Nasza Loteria NaM - pasek na kartach artykułów

Aron Stasiak: Król czeka na salony. "Pogoń to dla niego dobre miejsce"

Sebastian Szczytkowski
Aron Stasiak przebija się w Pogoni Szczecin do seniorskiej piłki.
Aron Stasiak przebija się w Pogoni Szczecin do seniorskiej piłki. Andrzej Szkocki
Aron Stasiak był królem strzelców poprzedniego sezonu Centralnej Ligi Juniorów. Teraz przebija się do dorosłego futbolu.

Aron Stasiak to wciąż nastolatek. W Centralnej Lidze Juniorów występuje trzeci sezon. W tych rozgrywkach jest jednym z bardziej rozpoznawalnych graczy. Napastnik Pogoni Szczecin strzelił w nich już blisko 40 goli.

Świetny pod kątem statystyk był dla niego poprzedni rok. Do 18 bramek w sezonie zasadniczym dorzucił trzy w meczach półfinałowych i finale. Nic dziwnego, że trenerzy rywali skupiali się na nim, kiedy szykowali plan na Pogoń.

Młodzi szczecinianie zostali wicemistrzami Polski. Po zwycięstwie w sezonie zasadniczym wyeliminowali w półfinale UKS SMS Łódź. Stasiak był autorem decydującego gola w doliczonym czasie. Zanim piłka wpadła do siatki odbiła się od Jakuba Bursztyna, który teraz jest bramkarzem Pogoni.

- Na tamten czas to była chyba najlepsza chwila w moim życiu. Zawsze wierzę do końca meczu, że mogę strzelić bramkę. Czuliśmy, że wygramy, ale nie spodziewaliśmy się, że zrobimy to tak późno - mówił.

Po pokonaniu łodzian Pogoń przegrała w finale z Legią Warszawa. Była w nim blisko odrobienia strat z pierwszego meczu. Pościg za stołecznym zespołem napędzał Stasiak, który strzelił w decydujących o złotych medalach spotkaniach dwa gole. - Mogliśmy zdobyć mistrzostwo. Nie przegraliśmy pierwszego spotkania umiejętnościami, a głowami - oceniał napastnik.

W tym sezonie szczecinianie chcą zostać medalistami po raz trzeci z rzędu. Na razie walczą o awans do półfinału w sezonie zasadniczym. Na trzy kolejki przed jego końcem Pogoń jest wiceliderem w grupie zachodniej. Stasiak ma w tej kampanii Centralnej Ligi Juniorów 13 goli na koncie. W ostatnich tygodniach drużyna musiała radzić sobie bez jednego ze swoich liderów, ponieważ ten przeniósł się do rezerw Pogoni.

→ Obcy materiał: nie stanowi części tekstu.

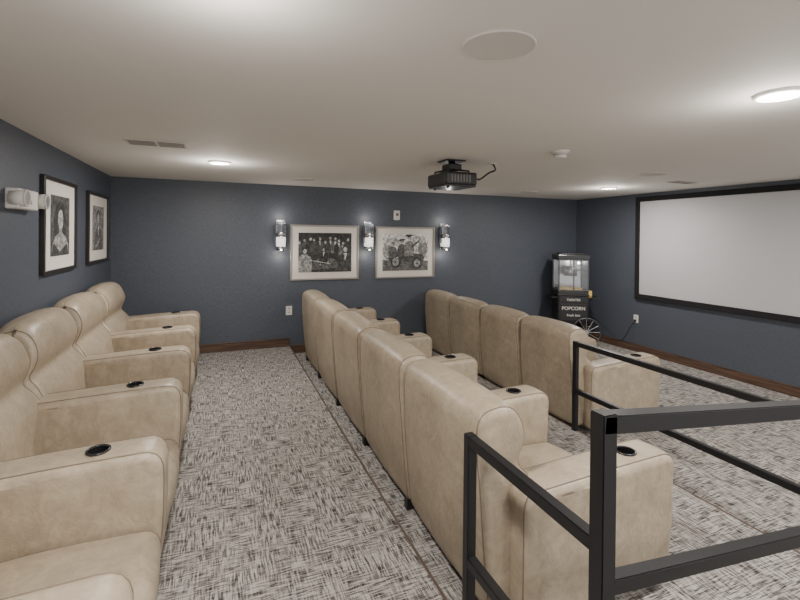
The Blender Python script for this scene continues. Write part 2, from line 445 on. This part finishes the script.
# ---------------------------------------------------------------- sconces
def sconce(x, z):
    e = empty('wall_sconce', (x, YB, z))
    box('backplate', (-.055, -.012, -.2), (.055, 0, .2), M_chrome, e, .003)
    box('arm', (-.02, -.06, -.02), (.02, -.01, .02), M_chrome, e, .002)
    box('bracket', (-.075, -.022, -.10), (.075, -.012, .15), M_dkchrome, e, .002)
    cyl('glass_tube', (0, -.085, -.16), (0, -.085, .17), .06, M_glass, e, 32, caps=False)
    cyl('cap_bottom', (0, -.085, -.20), (0, -.085, -.15), .062, M_chrome, e, 32)
    cyl('collar', (0, -.085, -.02), (0, -.085, .03), .062, M_chrome, e, 32)
    cyl('diffuser', (0, -.085, -.15), (0, -.085, -.025), .042, M_frost, e, 24)
    torus('rim', (0, -.085, .17), .06, .004, M_chrome, e)
    l = bpy.data.lights.new('glow', 'POINT'); l.energy = 1.5; l.color = (1, .93, .85); l.shadow_soft_size = .03
    o = bpy.data.objects.new('glow', l); COL.objects.link(o); o.parent = e; o.location = (0, -.17, .24)
    l = bpy.data.lights.new('glow_down', 'POINT'); l.energy = 1.7; l.color = (1, .93, .85); l.shadow_soft_size = .03
    o = bpy.data.objects.new('glow_down', l); COL.objects.link(o); o.parent = e; o.location = (0, -.17, -.28)
for x in (.737, 1.948, 3.165): sconce(x, 1.485)

e = empty('occupancy_sensor', (2.39, YB, 1.79))
box('body', (-.045, -.04, -.07), (.045, 0, .07), M_white, e, .012, 3)
cyl('lens', (0, -.045, .01), (0, -.035, .01), .022, M_grey, e)
def outlet(loc, rot):
    e = empty('wall_outlet', loc, rot)
    box('plate', (-.04, -.006, -.06), (.04, 0, .06), M_white, e, .002)
    for z in (-.025, .025):
        box('socket', (-.017, -.009, z - .015), (.017, -.006, z + .015), M_offw, e, .002)
        box('slot_l', (-.008, -.0095, z - .005), (-.005, -.0088, z + .007), M_black, e)
        box('slot_r', (.005, -.0095, z - .005), (.008, -.0088, z + .007), M_black, e)
outlet((.86, YB, .477), 0)
outlet((XR, 4.84, .287), -math.pi / 2)

# emergency light on left wall
e = empty('wall_emergency_light', (XL, 3.49, 1.70), math.pi / 2)
box('housing', (-.17, -.07, -.065), (.14, .004, .06), M_white, e, .012, 3)
box('label', (-.08, -.0715, -.03), (.02, -.0695, -.005), mat('label_red', (.45, .12, .1), .5), e)
for s, x in (('l', -.15), ('r', .19)):
    cyl('lamp_head_' + s, (x, -.10, .0), (x, -.02, .0), .052, M_white, e, 28, r2=.045)
    torus('lamp_ring_' + s, (x, -.10, 0), .046, .007, M_offw, e, 'Y')
    cyl('lamp_lens_' + s, (x, -.104, .0), (x, -.098, .0), .04, M_steel, e, 24)
box('lamp_arm', (.12, -.03, -.015), (.17, -.01, .015), M_white, e)

# ---------------------------------------------------------------- projection screen
sy1, sy0, sz0, sz1 = 4.84, 2.16, .60, 2.10
e = empty('projection_screen')
f = .07
box('screen_surface', (XR - .03, sy0 + f, sz0 + f), (XR - .015, sy1 - f, sz1 - f), M_screen, e)
box('frame_top', (XR - .045, sy0, sz1 - f), (XR, sy1, sz1), M_velvet, e, .004)
box('frame_bottom', (XR - .045, sy0, sz0), (XR, sy1, sz0 + f), M_velvet, e, .004)
box('frame_far', (XR - .045, sy1 - f, sz0 + f), (XR, sy1, sz1 - f), M_velvet, e, .004)
box('frame_near', (XR - .045, sy0, sz0 + f), (XR, sy0 + f, sz1 - f), M_velvet, e, .004)

# ---------------------------------------------------------------- ceiling fixtures
def downlight(x, y, power=35):
    e = empty('recessed_downlight', (x, y, ZC))
    torus('trim_ring', (0, 0, -.004), .088, .012, M_white, e)
    cyl('lens', (0, 0, -.008), (0, 0, 0), .080, M_lamp, e, 36)
    l = bpy.data.lights.new('lamp', 'AREA'); l.shape = 'DISK'; l.size = .16; l.energy = power; l.color = (1, .95, .89)
    o = bpy.data.objects.new('lamp', l); COL.objects.link(o); o.parent = e; o.location = (0, 0, -.012)
    l = bpy.data.lights.new('ceiling_fill', 'POINT'); l.energy = power * .24; l.color = (1, .95, .89); l.shadow_soft_size = .07  # added point lamp below the fixture, brightens ceiling and walls
    o = bpy.data.objects.new('ceiling_fill', l); COL.objects.link(o); o.parent = e; o.location = (0, 0, -.16)
for x in (-.01, 2.31, 4.70):
    for y in (1.21, 4.38, -1.1):
        if (x, y) == (2.31, 4.38): continue
        downlight(x, y)
def speaker(x, y, r=.125):
    e = empty('ceiling_speaker', (x, y, ZC))
    torus('rim', (0, 0, -.002), r - .005, .006, M_offw, e)
    cyl('grille', (0, 0, -.006), (0, 0, 0), r - .008, M_offw, e, 48)
for x, y in ((.876, 1.29), (.92, 5.32), (4.17, 5.32), (4.07, 3.23)): speaker(x, y)
def vent(x, y, w, d):
    e = empty('ceiling_vent', (x, y, ZC))
    box('frame', (-w / 2, -d / 2, -.008), (w / 2, d / 2, 0), M_offw, e, .003)
    for k in range(6):
        yy = -d / 2 + .02 + (d - .04) * k / 5
        for s in (-1, 1):
            box('slot', (min(s * .01, s * (w / 2 - .02)), yy - .005, -.0095), (max(s * .01, s * (w / 2 - .02)), yy + .005, -.0075), M_grey, e)
vent(-.43, 3.66, .40, .20); vent(4.95, 3.55, .36, .16)
e = empty('smoke_detector', (2.39, 2.68, ZC))
cyl('base', (0, 0, -.015), (0, 0, 0), .068, M_white, e, 36)
cyl('body', (0, 0, -.055), (0, 0, -.015), .038, M_white, e, 36, r2=.058)
torus('slot_ring', (0, 0, -.030), .050, .003, M_grey, e)

# projector
e = empty('ceiling_projector', (1.86, 3.42, ZC), math.radians(0))
box('ceiling_plate', (-.09, -.09, -.012), (.09, .09, 0), M_black, e, .003)
cyl('column', (0, 0, -.09), (0, 0, -.01), .028, M_black, e)
box('mount_body', (-.06, -.07, -.085), (.06, .07, -.035), M_black, e, .006)
for i, (a, b) in enumerate(((-1, -1), (1, -1), (1, 1), (-1, 1))):
    tube('mount_arm_%d' % i, [(a * .03, b * .03, -.08), (a * .11, b * .10, -.095), (a * .11, b * .10, -.115)], .009, M_black, e)
box('body', (-.15, -.18, -.225), (.15, .18, -.115), M_black, e, .02, 4)
box('body_lower', (-.14, -.17, -.238), (.14, .17, -.22), M_blackgloss, e, .004)
cyl('lens_barrel', (.14, -.06, -.17), (.185, -.06, -.17), .045, M_black, e, 32)
torus('lens_ring', (.185, -.06, -.17), .04, .006, M_chrome, e, 'X')
cyl('lens_glass', (.17, -.06, -.17), (.184, -.06, -.17), .035, M_blackgloss, e, 32)
for k in range(7):
    box('vent_slot_%d' % k, (-.10 + k * .028, -.182, -.20), (-.085 + k * .028, -.178, -.14), M_grey, e)
cyl('foot_a', (-.1, -.12, -.25), (-.1, -.12, -.235), .012, M_black, e); cyl('foot_b', (-.1, .12, -.25), (-.1, .12, -.235), .012, M_black, e)
tube('cable', [(.10, .05, -.13), (.20, .0, -.10), (.24, -.02, -.17), (.30, -.03, -.13), (.37, -.04, -.07), (.44, -.04, -.07), (.40, -.04, -.01), (.39, -.04, 0)], .008, M_black, e, smoothc=True)
cyl('cable_plate', (.39, -.04, -.008), (.39, -.04, 0), .04, M_white, e)

# ---------------------------------------------------------------- popcorn machine on cart
e = empty('popcorn_machine', (5.22, 5.60, T3), math.radians(-28))
w, d = .23, .20
box('cart_body', (-w, -d, .36), (w, d, .78), M_blackgloss, e, .01)
box('cart_top', (-w - .01, -d - .01, .78), (w + .01, d + .01, .80), M_black, e, .004)
box('cart_door', (-w + .03, -d - .006, .40), (w - .03, -d, .66), M_black, e, .003)
box('sign_panel', (-w + .02, -d - .008, .68), (w - .02, -d - .002, .77), M_black, e, .002)
def text(s, loc, size, rotz=0):
    cu = bpy.data.curves.new('lettering', 'FONT'); cu.body = s; cu.size = size; cu.align_x = 'CENTER'; cu.extrude = .001
    t = bpy.data.objects.new('t', cu); COL.objects.link(t)
    me = bpy.data.meshes.new_from_object(t.evaluated_get(bpy.context.evaluated_depsgraph_get()))
    bpy.data.objects.remove(t); me.materials.clear()
    o = obj('lettering', me, M_white, e); o.location = loc; o.rotation_euler = (math.pi / 2, 0, rotz)
text('THEATER', (0, -d - .010, .70), .05); text('POPCORN', (0, -d - .009, .56), .075); text('fresh hot', (0, -d - .009, .46), .055)
# kettle cabinet
for sx in (-1, 1):
    for sy in (-1, 1):
        box('corner_post', (sx * (w - .01) - .008, sy * (d - .01) - .008, .80), (sx * (w - .01) + .008, sy * (d - .01) + .008, 1.33), M_dkchrome, e)
box('cabinet_floor', (-w, -d, .80), (w, d, .86), M_blackgloss, e, .004)
box('cabinet_roof', (-w - .012, -d - .012, 1.35), (w + .012, d + .012, 1.42), M_blackgloss, e, .008)
box('cabinet_header', (-w, -d, 1.33), (w, d, 1.35), M_dkchrome, e, .003)
box('roof_cap', (-w + .04, -d + .04, 1.42), (w - .04, d - .04, 1.44), M_black, e, .006)
box('back_panel', (-w, d - .012, .86), (w, d, 1.33), M_steel, e)
box('glass_front', (-w + .01, -d + .002, .86), (w - .01, -d + .006, 1.33), M_glass, e)
box('glass_left', (-w + .002, -d + .01, .86), (-w + .006, d - .01, 1.33), M_glass, e)
box('glass_right', (w - .006, -d + .01, .86), (w - .002, d - .01, 1.33), M_glass, e)
box('door_bar', (-.01, -d - .004, .86), (.01, -d + .002, 1.33), M_dkchrome, e)
cyl('kettle', (0, 0, 1.08), (0, 0, 1.22), .10, M_steel, e, 32, r2=.09)
cyl('kettle_lid', (0, 0, 1.22), (0, 0, 1.235), .09, M_steel, e, 32)
cyl('kettle_shaft', (0, 0, 1.23), (0, 0, 1.33), .012, M_steel, e)
cyl('kettle_arm', (0, 0, 1.16), (.18, .12, 1.16), .01, M_steel, e)
l = bpy.data.lights.new('cabinet_fill', 'POINT'); l.energy = 0.7; l.color = (1, .95, .88); l.shadow_soft_size = .02  # fill lamp added inside so the glass case looks bright
o = bpy.data.objects.new('cabinet_fill', l); COL.objects.link(o); o.parent = e; o.location = (.1, -.1, 1.29)
bm = bmesh.new()
for k in range(220):
    r = random.random() ** .5; A = random.random() * 6.28
    x, y = r * .18 * math.cos(A), r * .15 * math.sin(A); z = .872 + random.random() * .03 * (1 - r)
    mt = Matrix.Translation((x, y, z)) @ Matrix.Scale(random.uniform(.8, 1.3), 4)
    bmesh.ops.create_icosphere(bm, subdivisions=1, radius=.014, matrix=mt)
me = bpy.data.meshes.new('popcorn'); bm.to_mesh(me); bm.free(); obj('popcorn', me, M_yellow, e)
box('side_shelf', (w, -d + .02, .74), (w + .17, d - .02, .755), M_blackgloss, e, .003)
box('side_shelf_left', (-w - .10, -d + .02, .74), (-w, d - .02, .755), M_blackgloss, e, .003)
tube('side_bracket', [(w, 0, .58), (w + .13, 0, .74)], .008, M_black, e)
box('popcorn_tub', (w + .03, -.04, .755), (w + .10, .04, .84), M_yellow, e, .006)
for sy in (-1, 1):
    tube('leg_%d' % sy, [(-w + .03, sy * (d - .03), .36), (-w + .02, sy * (d - .03), .03)], .012, M_black, e)
    cyl('caster_%d' % sy, (-w + .02, sy * (d - .03) - .012, .03), (-w + .02, sy * (d - .03) + .012, .03), .03, M_black, e)
    torus('wheel_rim_%d' % sy, (w - .04, sy * (d + .03), .225), .215, .010, M_dkchrome, e, 'Y')
    cyl('wheel_hub_%d' % sy, (w - .04, sy * (d + .03) - .025, .225), (w - .04, sy * (d + .03) + .025, .225), .028, M_steel, e)
    for k in range(12):
        A = k * math.pi / 6
        tube('spoke', [(w - .04, sy * (d + .03), .225), (w - .04 + .21 * math.cos(A), sy * (d + .03), .225 + .21 * math.sin(A))], .004, M_steel, e)
cyl('axle', (w - .04, -d - .05, .225), (w - .04, d + .05, .225), .01, M_black, e)
box('axle_mount', (w - .07, -d + .02, .22), (w - .01, d - .02, .37), M_black, e)
c = empty('power_cord')
tube('cord', [(XR - .01, 4.84, .262), (XR - .06, 4.86, .22), (XR - .10, 4.92, .02), (XR - .09, 5.05, -.12), (XR - .12, 5.2, .0), (XR - .22, 5.36, .22), (5.46, 5.42, .28)], .006, M_black, c, smoothc=True)
box('plug', (XR - .035, 4.825, .247), (XR - .009, 4.855, .277), M_black, c, .004)

# ---------------------------------------------------------------- world + camera
wd = bpy.data.worlds.new('world'); S.world = wd; wd.use_nodes = True
wd.node_tree.nodes['Background'].inputs[0].default_value = (1.0, .975, .94, 1)
wd.node_tree.nodes['Background'].inputs[1].default_value = 1.6  # ambient fill, enters through the open near side

F_PX, YAW, PITCH, ROLL = 445.0, 22.0, 0.3, 0.6
yw, pt, rl = map(math.radians, (YAW, PITCH, ROLL))
F = Vector((math.sin(yw) * math.cos(pt), math.cos(yw) * math.cos(pt), -math.sin(pt)))
R = Vector((math.cos(yw), -math.sin(yw), 0)); U = R.cross(F)
R2 = R * math.cos(rl) + U * math.sin(rl); U2 = R2.cross(F)
cd = bpy.data.cameras.new('camera'); cam = bpy.data.objects.new('camera', cd); COL.objects.link(cam)
M = Matrix((R2, U2, -F)).transposed().to_4x4(); M.translation = Vector((0, 0, 1.5))
cam.matrix_world = M
cd.sensor_width = 36; cd.lens = F_PX / 800 * 36; cd.shift_y = -62.5 / 800; cd.clip_start = .02
S.camera = cam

Początki Stasiaka w seniorskim futbolu wyglądają poprawnie. O strzelanie goli doświadczonym defensywom nie jest równie łatwo, mimo to nastolatek został najlepszym snajperem Pogoni II Szczecin. Na przełomie kwietnia i maja trafił do bramki przeciwnika cztery razy w trzech spotkaniach. W trzeciej lidze ma na koncie sześć trafień. Niewykluczone, że w końcówce sezonu pomoże juniorom, ponieważ rezerwiści po odpadnięciu z regionalnego Pucharu Polski, nie mają w tym sezonie już nic konkretnego do wygrania.

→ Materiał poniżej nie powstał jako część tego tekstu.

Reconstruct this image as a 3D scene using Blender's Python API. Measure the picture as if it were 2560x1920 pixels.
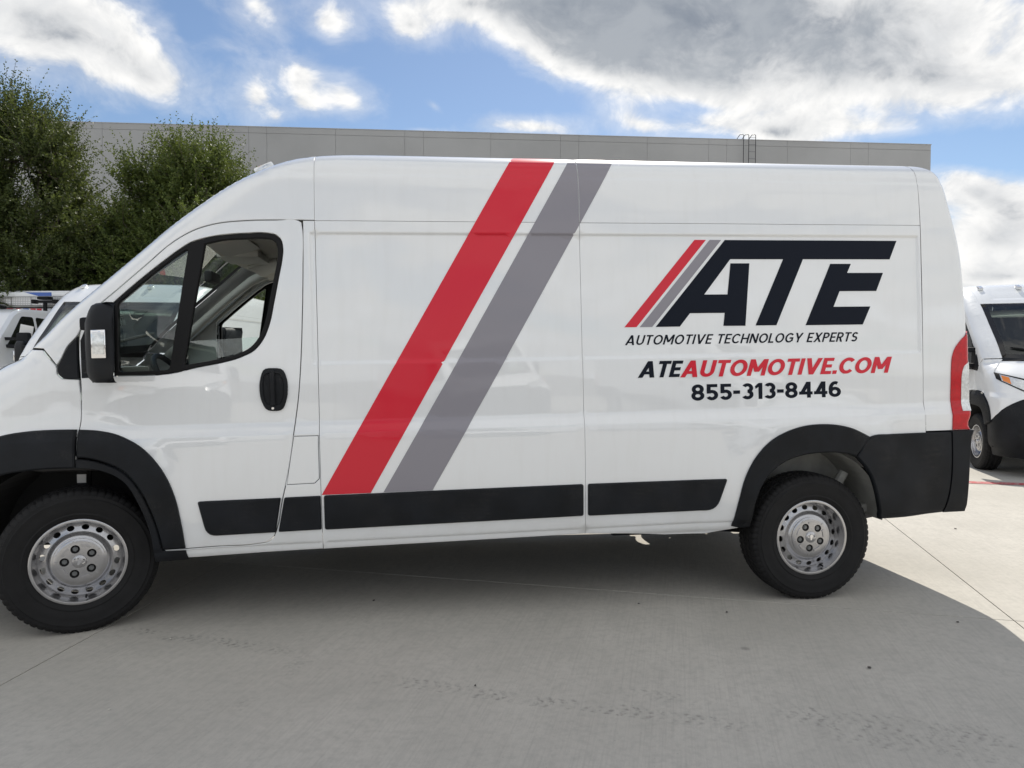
import bpy, math, random
import numpy as np
from mathutils import Vector, Matrix
from mathutils.geometry import delaunay_2d_cdt

for _o in list(bpy.data.objects):
    bpy.data.objects.remove(_o, do_unlink=True)
SC = bpy.context.scene
COL = SC.collection
rng = np.random.default_rng(7)

# ------------------------------------------------------------------ camera
CAM_POS = np.array([1.7249, -4.8445, 1.3827])
YAW, PITCH, ROLL = math.radians(7.86), math.radians(-1.682), math.radians(0.114)
_f = np.array([math.sin(YAW)*math.cos(PITCH), math.cos(YAW)*math.cos(PITCH), math.sin(PITCH)])
_r = np.array([math.cos(YAW), -math.sin(YAW), 0.0]); _u = np.cross(_r, _f)
_c, _s = math.cos(ROLL), math.sin(ROLL)
_R, _U = _c*_r+_s*_u, -_s*_r+_c*_u
cam_d = bpy.data.cameras.new('camera')
cam = bpy.data.objects.new('camera', cam_d); COL.objects.link(cam)
cam_d.sensor_fit = 'HORIZONTAL'; cam_d.sensor_width = 36.0
cam_d.lens = 36.0*1775/2560
cam_d.clip_start = 0.05; cam_d.clip_end = 6000
cam.matrix_world = Matrix(((_R[0], _U[0], -_f[0], CAM_POS[0]), (_R[1], _U[1], -_f[1], CAM_POS[1]),
                           (_R[2], _U[2], -_f[2], CAM_POS[2]), (0, 0, 0, 1)))
SC.camera = cam
SC.cycles.max_bounces = 8; SC.cycles.diffuse_bounces = 3; SC.cycles.glossy_bounces = 3; SC.cycles.transmission_bounces = 4; SC.cycles.transparent_max_bounces = 10

# ------------------------------------------------------------------ light
SUN = Vector((0.36, 0.90, 1.0)).normalized()
EL = math.asin(SUN.z); AZ = math.atan2(SUN.x, SUN.y)
SC.view_settings.view_transform = 'Standard'; SC.view_settings.look = 'None'
SC.view_settings.gamma = 1.0; SC.view_settings.use_curve_mapping = False
SC.view_settings.exposure = 1.28
sd = bpy.data.lights.new('sun', 'SUN'); so = bpy.data.objects.new('sun', sd); COL.objects.link(so)
sd.energy = 2.0; sd.angle = math.radians(0.53); sd.color = (1.0, 0.94, 0.84)
so.rotation_euler = SUN.to_track_quat('Z', 'Y').to_euler(); so.location = (6, 12, 20)


class NT:
    """short hand for node trees"""
    def __init__(s, tree):
        s.t = tree; s.t.nodes.clear()
    def n(s, typ, ins=None, **kw):
        nd = s.t.nodes.new(typ)
        for k, v in kw.items(): setattr(nd, k, v)
        for k, v in (ins or {}).items():
            sk = nd.inputs[k]
            if hasattr(v, 'links') or isinstance(v, bpy.types.NodeSocket): s.t.links.new(v, sk)
            else: sk.default_value = v
        return nd
    def m(s, op, a, b=None, c=None, clamp=False):
        nd = s.t.nodes.new('ShaderNodeMath'); nd.operation = op; nd.use_clamp = clamp
        for i, v in enumerate((a, b, c)):
            if v is None: continue
            if isinstance(v, bpy.types.NodeSocket): s.t.links.new(v, nd.inputs[i])
            else: nd.inputs[i].default_value = v
        return nd.outputs[0]
    def ss(s, v, lo, hi, a=0.0, b=1.0):
        nd = s.n('ShaderNodeMapRange', {'Value': v, 'From Min': lo, 'From Max': hi, 'To Min': a, 'To Max': b}, interpolation_type='SMOOTHSTEP')
        return nd.outputs[0]
    def mix(s, f, a, b, blend='MIX'):
        nd = s.n('ShaderNodeMix', data_type='RGBA', blend_type=blend)
        for k, v in ((0, f), (6, a), (7, b)):
            if isinstance(v, bpy.types.NodeSocket): s.t.links.new(v, nd.inputs[k])
            else: nd.inputs[k].default_value = v if k == 0 else (*v, 1.0)[:4]
        return nd.outputs[2]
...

Marzeniem nastolatka jest oczywiście przebicie się do Lotto Ekstraklasy. Droga Stasiaka do pierwszego zespołu skomplikowała się, kiedy przeciągały się rozmowy w sprawie jego profesjonalnego kontraktu. Juniorski reprezentant Polski złożył w marcu podpis pod umową na trzy lata.

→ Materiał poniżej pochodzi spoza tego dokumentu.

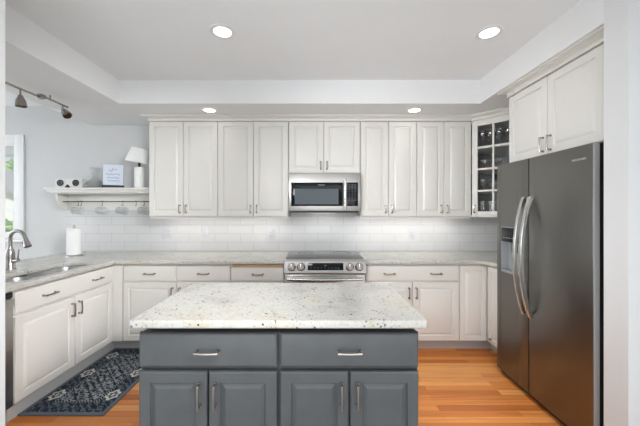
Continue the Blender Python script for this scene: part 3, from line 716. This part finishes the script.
fill('goblet', 'short clear goblet on the third shelf of the glass corner cabinet', 'goblet', 'goblets in the corner cabinet', goblet, SHELF[0] + 0.0095, [(-0.108, 0.075), (-0.012, 0.075), (0.084, 0.075), (-0.06, 0.17), (0.04, 0.17)])
fill('drinking_glass', 'tall clear drinking glass at the bottom of the glass corner cabinet', 'glass', 'drinking glasses in the corner cabinet', tumbler, 0.0205, [(-0.115, 0.075), (-0.035, 0.075), (0.045, 0.075), (0.12, 0.075), (-0.08, 0.16), (0.0, 0.16), (0.085, 0.16)])

# cabinet over the refrigerator (front faces -X)
FCX = 1.62
t = thing('wall_cabinet', 'cream two-door cabinet above the refrigerator', 'wall cabinet', (FCX, 0, 1.752), R(-90), group='cream wall cabinets')
# local x = -world Y, local y = world X - FCX
MB().box(-2.508, -1.606, 0.02, XR - FCX - 0.003, 0.0, UZ1 - 1.752 + 0.02).build('body', M['cab'], t)
door(t, -2.506, -2.096, 0.004, UZ1 - 1.752 - 0.012, M['cab'], 'R', 'bottom'); door(t, -2.093, -1.680, 0.004, UZ1 - 1.752 - 0.012, M['cab'], 'L', 'bottom')
MB().box(-1.678, -1.606, 0.0, 0.02, 0.004, UZ1 - 1.752 - 0.012).build('filler_strip', M['cab'], t)

# crown moulding along all wall cabinets
prof = [(-0.02, UZ1 - 0.006), (0.010, UZ1 - 0.006), (0.010, UZ1 + 0.006), (0.002, UZ1 + 0.008), (0.004, UZ1 + 0.016), (0.012, UZ1 + 0.024), (0.026, UZ1 + 0.030), (0.044, UZ1 + 0.033), (0.044, UZ1 + 0.037), (0.058, UZ1 + 0.037), (0.058, ZS - 0.0005), (-0.02, ZS - 0.0005)]
cr = MB(); cr.sweep([(-1.757, YW - 0.001), (-1.757, YU), (1.656, YU), (1.945, 2.881), (1.945, 2.51), (FCX, 2.51), (FCX, 1.604)], prof)
struct(cr.build('trim_1', M['cab'], angle=25), 'cream crown moulding on top of the wall cabinets', 'trim')

# ------------------------------------------------------------------ refrigerator (front faces -X)
FX0 = 1.545
t = thing('refrigerator', 'dark stainless side-by-side refrigerator with a water dispenser', 'refrigerator', (FX0, 0, 0), R(-90))
# local x = -Y ; local y = X - FX0
yn, yf, ys = -1.664, -2.547, -2.172
MB().box(yf + 0.008, yn - 0.012, 0.075, 0.70, 0.035, 1.730).build('body', mat('dark_grey_case', (0.03, 0.03, 0.032), 0.5), t)
def fdoor(x0, x1, hole=None):
    b = MB(); b.use(M['darksteel'])
    if not hole: b.box(x0, x1, 0.0, 0.036, 0.045, 1.745, 0.006, 3)
    else:
        hx0, hx1, hz0, hz1 = hole
        b.box(x0, hx0, 0, 0.036, 0.045, 1.745, 0.004); b.box(hx1, x1, 0, 0.036, 0.045, 1.745, 0.004)
        b.box(hx0 - 0.004, hx1 + 0.004, 0.0005, 0.036, 0.045, hz0); b.box(hx0 - 0.004, hx1 + 0.004, 0.0005, 0.036, hz1, 1.745)
    d = b.build('door', M['darksteel'], t)
    if hole:
        b = MB(); b.box(x0 + .002, hx0, 0.036, 0.062, 0.047, 1.743); b.box(hx1, x1 - .002, 0.036, 0.062, 0.047, 1.743); b.box(hx0, hx1, 0.036, 0.062, 0.047, hz0); b.box(hx0, hx1, 0.036, 0.062, hz1, 1.743)
        b.build('door_liner', M['dark'], d)
    else: MB().box(x0 + .002, x1 - .002, 0.0365, 0.062, 0.047, 1.743).build('door_liner', M['dark'], d)
    MB().box(x0 + 0.01, x1 - 0.01, 0.062, 0.074, 0.06, 1.73).build('gasket', M['rubber'], d)
    return d
HO = (-2.490, -2.275, 0.865, 1.235)
d1 = fdoor(yf, ys - 0.003, HO); d2 = fdoor(ys + 0.003, yn)
MB().box(yn - 0.0005, yn + 0.0015, 0.002, 0.033, 0.047, 1.743).build('door_edge', M['edge_glint'], d2)  # paler strip, light caught on the door edge put into its colour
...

- Przez pewien czas były na stole różne oferty. Natomiast dla mnie zawsze Pogoń była pierwszym wyborem. Dlatego cieszę się, że mogę zostać w Szczecinie na dłużej i rozwijać się - mówi Aron Stasiak.

- Kwestie kontraktowe zajmowały moje myśli, przez co nie mogłem się skupić na tym co kocham, czyli na graniu w piłkę. Teraz mogę myśleć wyłącznie o treningach i jak najlepszej postawie w meczach. Moim celem jest znalezienie się w pierwszym zespole i zrobię wszystko, żeby wywalczyć sobie w nim miejsce - dodaje.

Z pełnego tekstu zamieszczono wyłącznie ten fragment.